Exercise task: Search the data for the string "that" and gather each line it is in.

Information supplied:
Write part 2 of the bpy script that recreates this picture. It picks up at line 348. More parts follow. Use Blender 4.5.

==

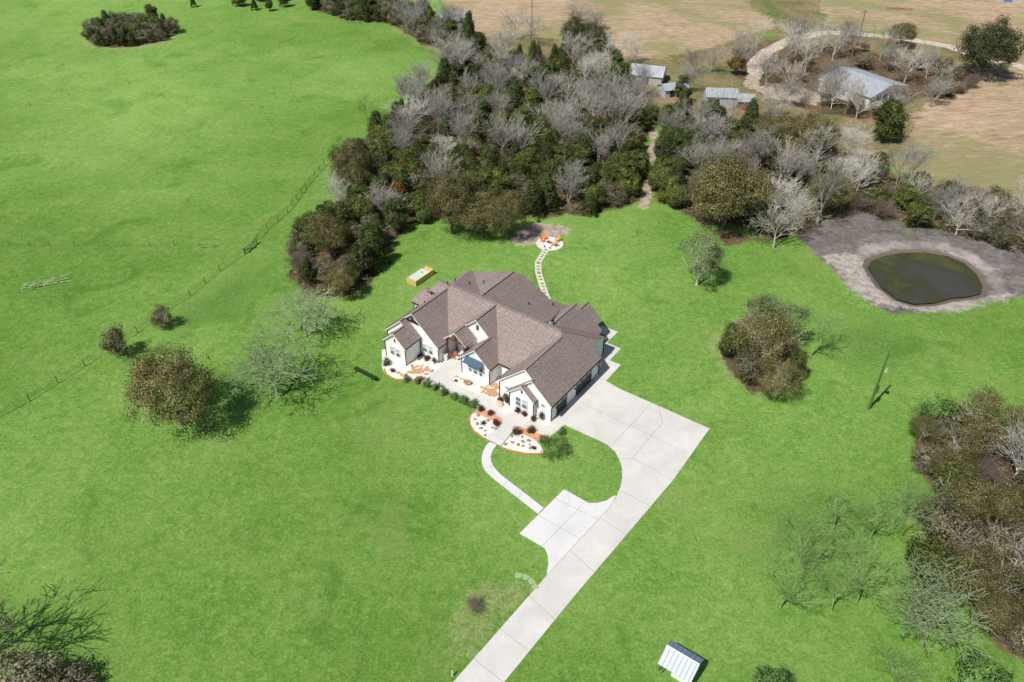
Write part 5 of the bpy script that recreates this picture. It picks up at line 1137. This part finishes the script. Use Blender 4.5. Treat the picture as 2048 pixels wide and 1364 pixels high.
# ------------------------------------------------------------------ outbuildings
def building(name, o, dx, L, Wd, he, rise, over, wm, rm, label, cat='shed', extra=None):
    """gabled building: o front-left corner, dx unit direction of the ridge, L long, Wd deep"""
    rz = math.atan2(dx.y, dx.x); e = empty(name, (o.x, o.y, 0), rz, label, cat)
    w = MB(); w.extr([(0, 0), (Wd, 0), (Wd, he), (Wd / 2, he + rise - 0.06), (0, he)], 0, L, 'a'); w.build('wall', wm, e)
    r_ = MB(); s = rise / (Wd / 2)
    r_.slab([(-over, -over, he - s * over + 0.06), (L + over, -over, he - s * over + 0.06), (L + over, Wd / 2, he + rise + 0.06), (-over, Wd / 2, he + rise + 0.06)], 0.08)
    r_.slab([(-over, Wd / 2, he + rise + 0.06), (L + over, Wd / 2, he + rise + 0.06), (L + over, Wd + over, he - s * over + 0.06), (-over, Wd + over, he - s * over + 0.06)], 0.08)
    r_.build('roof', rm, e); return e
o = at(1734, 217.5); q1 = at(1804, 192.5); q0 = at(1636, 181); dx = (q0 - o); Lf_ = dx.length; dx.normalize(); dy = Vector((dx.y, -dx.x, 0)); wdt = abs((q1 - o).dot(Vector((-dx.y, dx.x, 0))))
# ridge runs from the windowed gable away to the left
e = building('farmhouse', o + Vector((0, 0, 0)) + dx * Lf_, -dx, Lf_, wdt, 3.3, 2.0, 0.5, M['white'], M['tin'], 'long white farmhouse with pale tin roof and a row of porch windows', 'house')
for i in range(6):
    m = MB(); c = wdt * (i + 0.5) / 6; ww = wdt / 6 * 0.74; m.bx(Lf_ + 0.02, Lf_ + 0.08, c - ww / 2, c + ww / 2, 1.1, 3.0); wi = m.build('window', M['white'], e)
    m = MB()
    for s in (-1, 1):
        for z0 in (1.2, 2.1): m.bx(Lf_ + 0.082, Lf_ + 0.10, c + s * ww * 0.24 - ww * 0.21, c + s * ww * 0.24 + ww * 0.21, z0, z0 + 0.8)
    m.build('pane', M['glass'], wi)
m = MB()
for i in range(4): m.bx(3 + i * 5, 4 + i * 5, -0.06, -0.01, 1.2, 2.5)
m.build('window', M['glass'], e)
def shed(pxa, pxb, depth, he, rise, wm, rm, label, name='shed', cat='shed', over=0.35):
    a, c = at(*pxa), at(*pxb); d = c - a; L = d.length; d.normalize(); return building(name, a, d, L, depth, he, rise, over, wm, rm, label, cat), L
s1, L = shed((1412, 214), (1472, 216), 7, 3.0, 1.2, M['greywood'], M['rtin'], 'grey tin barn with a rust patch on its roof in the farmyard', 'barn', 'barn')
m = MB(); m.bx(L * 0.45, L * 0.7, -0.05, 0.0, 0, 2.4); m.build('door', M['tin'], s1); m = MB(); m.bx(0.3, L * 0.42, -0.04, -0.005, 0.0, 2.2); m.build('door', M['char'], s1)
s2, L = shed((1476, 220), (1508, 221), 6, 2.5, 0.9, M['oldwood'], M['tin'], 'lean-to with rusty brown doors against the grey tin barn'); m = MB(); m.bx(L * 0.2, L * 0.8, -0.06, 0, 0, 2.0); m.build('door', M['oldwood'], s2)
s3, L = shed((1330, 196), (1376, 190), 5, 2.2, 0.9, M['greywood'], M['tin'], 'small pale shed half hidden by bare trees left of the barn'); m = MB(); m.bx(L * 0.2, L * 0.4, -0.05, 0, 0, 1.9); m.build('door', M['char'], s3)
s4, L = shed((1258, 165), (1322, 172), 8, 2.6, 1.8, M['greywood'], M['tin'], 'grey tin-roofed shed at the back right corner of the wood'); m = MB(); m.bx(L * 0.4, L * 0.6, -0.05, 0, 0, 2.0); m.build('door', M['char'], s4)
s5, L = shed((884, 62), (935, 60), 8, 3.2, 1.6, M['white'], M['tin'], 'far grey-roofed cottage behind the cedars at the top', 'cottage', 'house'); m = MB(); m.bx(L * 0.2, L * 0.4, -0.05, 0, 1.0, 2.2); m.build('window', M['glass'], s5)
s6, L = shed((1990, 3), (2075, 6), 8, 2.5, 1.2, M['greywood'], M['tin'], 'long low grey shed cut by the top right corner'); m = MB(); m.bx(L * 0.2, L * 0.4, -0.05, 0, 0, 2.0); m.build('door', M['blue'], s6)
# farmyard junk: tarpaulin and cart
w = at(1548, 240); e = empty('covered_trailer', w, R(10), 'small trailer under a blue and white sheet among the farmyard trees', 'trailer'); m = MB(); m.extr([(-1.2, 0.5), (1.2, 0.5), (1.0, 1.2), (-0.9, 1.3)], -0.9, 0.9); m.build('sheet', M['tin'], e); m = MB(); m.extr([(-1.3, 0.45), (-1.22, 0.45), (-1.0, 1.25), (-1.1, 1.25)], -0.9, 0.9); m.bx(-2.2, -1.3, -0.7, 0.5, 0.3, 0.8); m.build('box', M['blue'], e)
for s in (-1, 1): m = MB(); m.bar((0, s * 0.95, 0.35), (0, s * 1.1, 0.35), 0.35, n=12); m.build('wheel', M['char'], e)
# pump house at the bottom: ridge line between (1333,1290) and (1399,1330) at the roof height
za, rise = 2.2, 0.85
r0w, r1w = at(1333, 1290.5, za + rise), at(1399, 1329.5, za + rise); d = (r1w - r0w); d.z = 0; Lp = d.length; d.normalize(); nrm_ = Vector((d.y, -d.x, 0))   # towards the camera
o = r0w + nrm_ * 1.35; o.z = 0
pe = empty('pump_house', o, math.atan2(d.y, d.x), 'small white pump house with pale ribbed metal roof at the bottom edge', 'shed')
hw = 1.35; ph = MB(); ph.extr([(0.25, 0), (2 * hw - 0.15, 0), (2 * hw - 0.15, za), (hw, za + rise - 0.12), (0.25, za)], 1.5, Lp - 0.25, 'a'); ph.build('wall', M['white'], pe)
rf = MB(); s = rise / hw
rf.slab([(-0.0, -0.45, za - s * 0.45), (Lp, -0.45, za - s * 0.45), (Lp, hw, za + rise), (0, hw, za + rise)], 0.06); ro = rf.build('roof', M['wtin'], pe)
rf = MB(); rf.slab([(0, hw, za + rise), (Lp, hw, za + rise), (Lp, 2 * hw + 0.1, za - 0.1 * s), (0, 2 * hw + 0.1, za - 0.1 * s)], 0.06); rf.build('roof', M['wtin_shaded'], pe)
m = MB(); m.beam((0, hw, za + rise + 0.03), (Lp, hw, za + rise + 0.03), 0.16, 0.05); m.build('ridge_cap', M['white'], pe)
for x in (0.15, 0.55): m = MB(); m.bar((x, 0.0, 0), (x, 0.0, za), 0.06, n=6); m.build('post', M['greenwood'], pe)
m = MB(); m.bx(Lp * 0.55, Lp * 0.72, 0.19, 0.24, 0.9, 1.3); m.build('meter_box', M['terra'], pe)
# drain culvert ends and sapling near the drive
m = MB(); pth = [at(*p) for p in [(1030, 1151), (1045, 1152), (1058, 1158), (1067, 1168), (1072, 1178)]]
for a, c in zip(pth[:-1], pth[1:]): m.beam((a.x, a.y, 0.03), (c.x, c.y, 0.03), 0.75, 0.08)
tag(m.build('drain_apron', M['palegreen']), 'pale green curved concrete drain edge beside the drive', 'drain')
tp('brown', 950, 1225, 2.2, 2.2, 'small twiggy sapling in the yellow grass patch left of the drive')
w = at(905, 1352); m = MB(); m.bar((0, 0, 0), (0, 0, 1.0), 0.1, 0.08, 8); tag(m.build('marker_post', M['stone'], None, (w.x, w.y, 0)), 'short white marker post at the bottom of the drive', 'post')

Correct result:
Write part 2 of the bpy script that recreates this picture. It picks up at line 348. More parts follow. Use Blender 4.5.
Write part 5 of the bpy script that recreates this picture. It picks up at line 1137. This part finishes the script. Use Blender 4.5. Treat the picture as 2048 pixels wide and 1364 pixels high.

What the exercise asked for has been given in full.